I think that when promoting open science, it’s crucial that people feel comfortable doing research. What are your thoughts?

Lawrence: Yes, of course. Also, I’d like for researchers to think for themselves somewhat about how open science influences their own research. They’re often—understandably—very focused on their research. If you talk to them about open science, people say, “Just let me do my research.” However, it’ll be hard to do this without the understanding of researchers. So I think we all have an important role: explaining and proving that this is beneficial. Right now, we actually don’t have a lot of studies to show this. By continuing to do so, researchers will see that this is better for them, and then they’ll naturally do it.
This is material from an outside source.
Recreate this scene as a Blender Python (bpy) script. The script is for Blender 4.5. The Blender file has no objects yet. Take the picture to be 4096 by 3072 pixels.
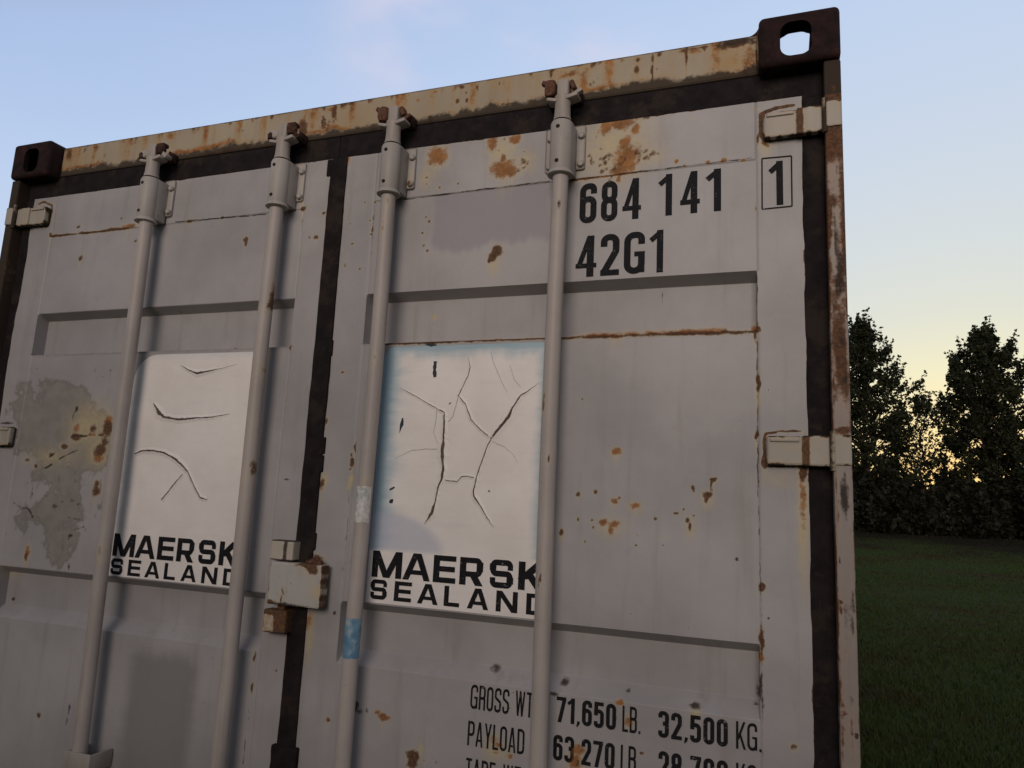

When promoting open science, we actually encourage a bottom-up approach. In Plan S, it was all top-down. Because of that, researchers couldn’t really be made to engage in the process.

Kyoto University researchers don’t like a top-down style.

Lawrence: Most researchers don’t. (Laughs.) It’s necessary to first explain the effectiveness and then create a mechanism that involves them in the process of shifting or change.

(1) For details regarding F1000, see F1000’s website and the report on the KURA event held at the time of this interview.

(2) For details regarding the content of Lawrence’s talk at Kyoto University, in which she covers new efforts in Finland, click here.

(3) This is an endeavor promoting a shift towards open access publishing. It was proposed by Science Europe, the European Parliament, the European Research Council, and other European national research funding organizations. For details, see its website

(4) REF is the system that carries out the research quality assessment-based weighted allocation of research operations grants for UK universities.